## Start

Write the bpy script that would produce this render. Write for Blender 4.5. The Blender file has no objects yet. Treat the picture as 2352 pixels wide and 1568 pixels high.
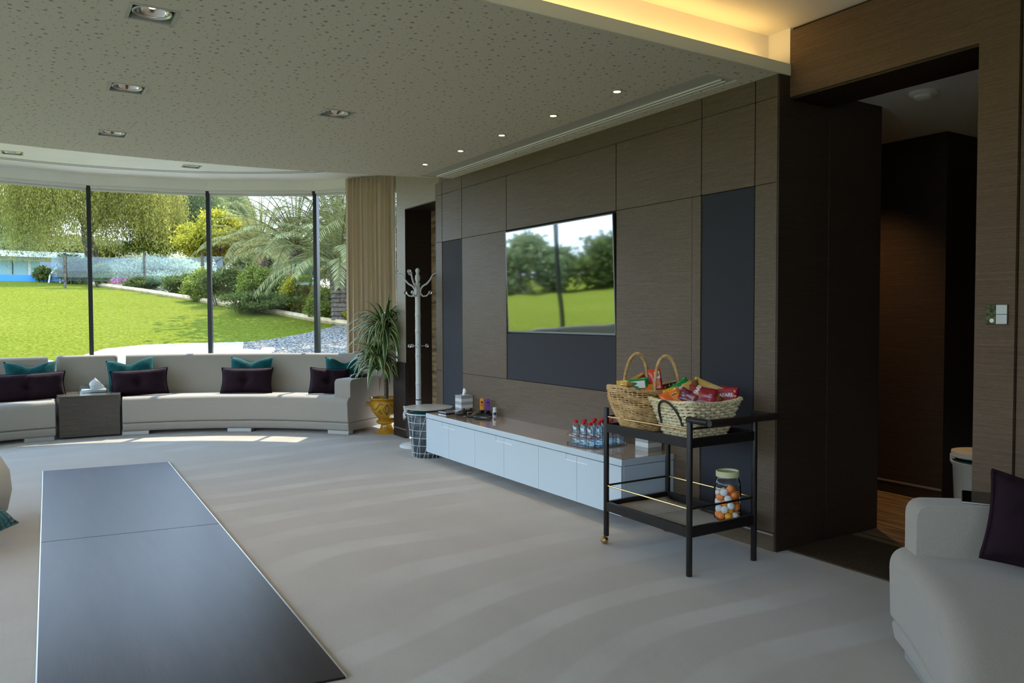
import bpy, bmesh, math, random
from mathutils import Vector, Matrix
from math import sin, cos, pi, radians, sqrt, atan2, hypot
random.seed(11)
S = bpy.context.scene
COL = S.collection

# ------------------------------------------------------------------ camera
H = 1.30
F_PX = 1788.06
YAW, PITCH, ROLL = -0.560298, -0.033583, 0.0032
_cy, _sy, _cp, _sp, _cr, _sr = cos(YAW), sin(YAW), cos(PITCH), sin(PITCH), cos(ROLL), sin(ROLL)
FWD = Vector((_cy*_cp, _sy*_cp, _sp))
_r = Vector((_sy, -_cy, 0)); _d = FWD.cross(_r)
RGT = _cr*_r + _sr*_d
DWN = -_sr*_r + _cr*_d
CAMP = Vector((0, 0, H))
cam = bpy.data.cameras.new('camera'); camo = bpy.data.objects.new('camera', cam); COL.objects.link(camo)
cam.sensor_width = 36.0; cam.lens = F_PX*36.0/2352.0; cam.clip_start = 0.05; cam.clip_end = 300
mw = Matrix.Identity(4)
for i, v in enumerate((RGT, -DWN, -FWD)):
    mw[0][i], mw[1][i], mw[2][i] = v
mw.translation = CAMP
camo.matrix_world = mw
S.camera = camo

# ------------------------------------------------------------------ colour management
S.view_settings.view_transform = 'Standard'
S.view_settings.look = 'None'
S.view_settings.gamma = 1.0
S.view_settings.use_curve_mapping = False
S.view_settings.exposure = EXPOSURE = 0.68
OVERHANG = 0.20           # how far the roof reaches past the glass
COVE_W, DOWN_W, SPOT_W = 6.0, 18.0, 11.0
S.cycles.max_bounces = 8
S.cycles.diffuse_bounces = 5
S.cycles.glossy_bounces = 4
S.cycles.transmission_bounces = 6
S.cycles.transparent_max_bounces = 24
S.cycles.caustics_reflective = False
S.cycles.caustics_refractive = False
S.cycles.sample_clamp_indirect = 6.0

# ------------------------------------------------------------------ sky, sun
W = bpy.data.worlds.new('sky'); S.world = W; W.use_nodes = True
nt = W.node_tree; nt.nodes.clear()
_out = nt.nodes.new('ShaderNodeOutputWorld'); _bg = nt.nodes.new('ShaderNodeBackground')
_tc = nt.nodes.new('ShaderNodeTexCoord'); _sx = nt.nodes.new('ShaderNodeSeparateXYZ'); _cr_ = nt.nodes.new('ShaderNodeValToRGB')
nt.links.new(_tc.outputs['Generated'], _sx.inputs[0]); nt.links.new(_sx.outputs['Z'], _cr_.inputs[0])
nt.links.new(_cr_.outputs[0], _bg.inputs[0]); nt.links.new(_bg.outputs[0], _out.inputs[0])
e = _cr_.color_ramp.elements
e[0].position = 0.0; e[0].color = (0.62, 0.72, 0.82, 1)
e[1].position = 0.8; e[1].color = (0.48, 0.80, 1.35, 1)
m_ = e.new(0.25); m_.color = (0.76, 1.0, 1.34, 1)
_bg.inputs[1].default_value = 3.0

SUN_AZ, SUN_EL = radians(-38), radians(56)
sd = bpy.data.lights.new('sun', 'SUN'); sd.energy = 5.5; sd.angle = radians(0.6); sd.color = (1.0, 0.93, 0.78)
so = bpy.data.objects.new('sun', sd); COL.objects.link(so)
sdir = Vector((cos(SUN_AZ)*cos(SUN_EL), sin(SUN_AZ)*cos(SUN_EL), sin(SUN_EL)))
so.rotation_euler = sdir.to_track_quat('Z', 'Y').to_euler()
so.location = sdir*40

# ------------------------------------------------------------------ pixel helpers (photograph frame 2352x1568)
def ray(x, y): return FWD + RGT*((x-1176)/F_PX) + DWN*((y-784)/F_PX)
def on_z(x, y, z=0.0): d = ray(x, y); return CAMP + d*((z-H)/d.z)
def on_y(x, y, Y): d = ray(x, y); return CAMP + d*(Y/d.y)
def on_x(x, y, X): d = ray(x, y); return CAMP + d*(X/d.x)
def at_d(x, y, d_): r = ray(x, y); return CAMP + r*(d_/hypot(r.x, r.y))
CX, CY = 6.39, -0.42          # centre of the curved window end of the room
def on_r(x, y, R, c=(CX, CY)):
    d = ray(x, y); a = d.x**2+d.y**2; ox, oy = -c[0], -c[1]
    b = 2*(ox*d.x+oy*d.y); k = ox*ox+oy*oy-R*R
    t = (-b+sqrt(b*b-4*a*k))/(2*a); return CAMP + d*t
def ang_r(x, y, R): p = on_r(x, y, R); return atan2(p.y-CY, p.x-CX)

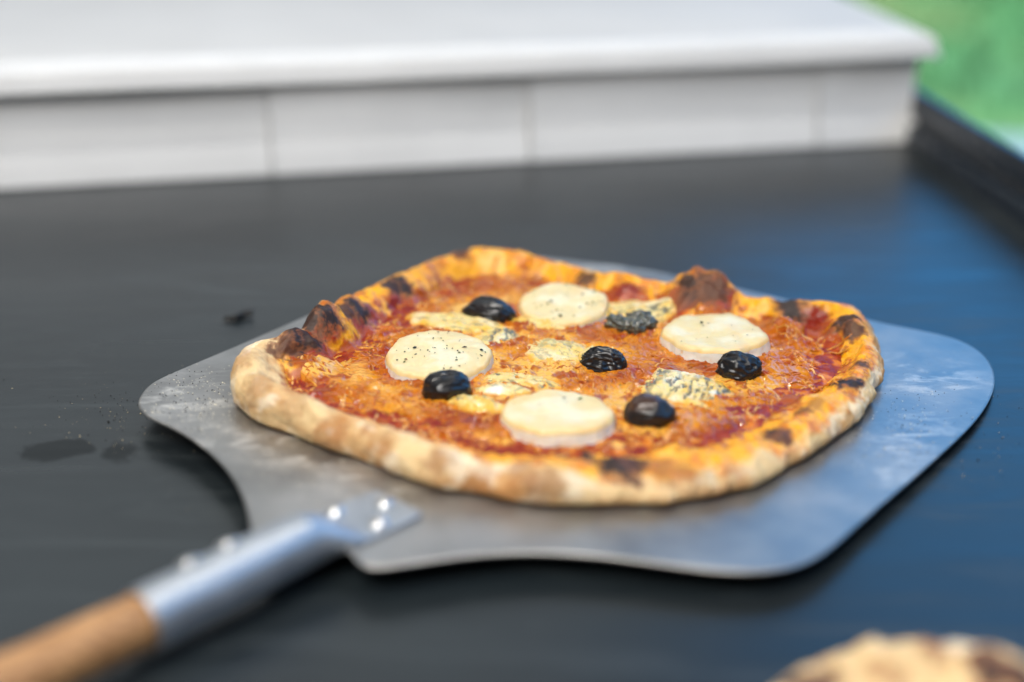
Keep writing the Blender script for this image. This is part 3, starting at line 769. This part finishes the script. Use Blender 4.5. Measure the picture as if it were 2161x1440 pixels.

## End

**EXERCISE DETAILS:**
Write the records out once more, exactly as they appear, with no pictures.

**FINAL ANSWER:**
Write the bpy script that would produce this render. Write for Blender 4.5. The Blender file has no objects yet. Treat the picture as 2352 pixels wide and 1568 pixels high.
import bpy, bmesh, math, random
from mathutils import Vector, Matrix
from math import sin, cos, pi, radians, sqrt, atan2, hypot
random.seed(11)
S = bpy.context.scene
COL = S.collection

# ------------------------------------------------------------------ camera
H = 1.30
F_PX = 1788.06
YAW, PITCH, ROLL = -0.560298, -0.033583, 0.0032
_cy, _sy, _cp, _sp, _cr, _sr = cos(YAW), sin(YAW), cos(PITCH), sin(PITCH), cos(ROLL), sin(ROLL)
FWD = Vector((_cy*_cp, _sy*_cp, _sp))
_r = Vector((_sy, -_cy, 0)); _d = FWD.cross(_r)
RGT = _cr*_r + _sr*_d
DWN = -_sr*_r + _cr*_d
CAMP = Vector((0, 0, H))
cam = bpy.data.cameras.new('camera'); camo = bpy.data.objects.new('camera', cam); COL.objects.link(camo)
cam.sensor_width = 36.0; cam.lens = F_PX*36.0/2352.0; cam.clip_start = 0.05; cam.clip_end = 300
mw = Matrix.Identity(4)
for i, v in enumerate((RGT, -DWN, -FWD)):
    mw[0][i], mw[1][i], mw[2][i] = v
mw.translation = CAMP
camo.matrix_world = mw
S.camera = camo

# ------------------------------------------------------------------ colour management
S.view_settings.view_transform = 'Standard'
S.view_settings.look = 'None'
S.view_settings.gamma = 1.0
S.view_settings.use_curve_mapping = False
S.view_settings.exposure = EXPOSURE = 0.68
OVERHANG = 0.20           # how far the roof reaches past the glass
COVE_W, DOWN_W, SPOT_W = 6.0, 18.0, 11.0
S.cycles.max_bounces = 8
S.cycles.diffuse_bounces = 5
S.cycles.glossy_bounces = 4
S.cycles.transmission_bounces = 6
S.cycles.transparent_max_bounces = 24
S.cycles.caustics_reflective = False
S.cycles.caustics_refractive = False
S.cycles.sample_clamp_indirect = 6.0

# ------------------------------------------------------------------ sky, sun
W = bpy.data.worlds.new('sky'); S.world = W; W.use_nodes = True
nt = W.node_tree; nt.nodes.clear()
_out = nt.nodes.new('ShaderNodeOutputWorld'); _bg = nt.nodes.new('ShaderNodeBackground')
_tc = nt.nodes.new('ShaderNodeTexCoord'); _sx = nt.nodes.new('ShaderNodeSeparateXYZ'); _cr_ = nt.nodes.new('ShaderNodeValToRGB')
nt.links.new(_tc.outputs['Generated'], _sx.inputs[0]); nt.links.new(_sx.outputs['Z'], _cr_.inputs[0])
nt.links.new(_cr_.outputs[0], _bg.inputs[0]); nt.links.new(_bg.outputs[0], _out.inputs[0])
e = _cr_.color_ramp.elements
e[0].position = 0.0; e[0].color = (0.62, 0.72, 0.82, 1)
e[1].position = 0.8; e[1].color = (0.48, 0.80, 1.35, 1)
m_ = e.new(0.25); m_.color = (0.76, 1.0, 1.34, 1)
_bg.inputs[1].default_value = 3.0

SUN_AZ, SUN_EL = radians(-38), radians(56)
sd = bpy.data.lights.new('sun', 'SUN'); sd.energy = 5.5; sd.angle = radians(0.6); sd.color = (1.0, 0.93, 0.78)
so = bpy.data.objects.new('sun', sd); COL.objects.link(so)
sdir = Vector((cos(SUN_AZ)*cos(SUN_EL), sin(SUN_AZ)*cos(SUN_EL), sin(SUN_EL)))
so.rotation_euler = sdir.to_track_quat('Z', 'Y').to_euler()
so.location = sdir*40

# ------------------------------------------------------------------ pixel helpers (photograph frame 2352x1568)
def ray(x, y): return FWD + RGT*((x-1176)/F_PX) + DWN*((y-784)/F_PX)
def on_z(x, y, z=0.0): d = ray(x, y); return CAMP + d*((z-H)/d.z)
def on_y(x, y, Y): d = ray(x, y); return CAMP + d*(Y/d.y)
def on_x(x, y, X): d = ray(x, y); return CAMP + d*(X/d.x)
def at_d(x, y, d_): r = ray(x, y); return CAMP + r*(d_/hypot(r.x, r.y))
CX, CY = 6.39, -0.42          # centre of the curved window end of the room
def on_r(x, y, R, c=(CX, CY)):
    d = ray(x, y); a = d.x**2+d.y**2; ox, oy = -c[0], -c[1]
    b = 2*(ox*d.x+oy*d.y); k = ox*ox+oy*oy-R*R
    t = (-b+sqrt(b*b-4*a*k))/(2*a); return CAMP + d*t
def ang_r(x, y, R): p = on_r(x, y, R); return atan2(p.y-CY, p.x-CX)

Keep writing the Blender script for this image. This is part 3, starting at line 769. This part finishes the script. Use Blender 4.5. Measure the picture as if it were 2161x1440 pixels.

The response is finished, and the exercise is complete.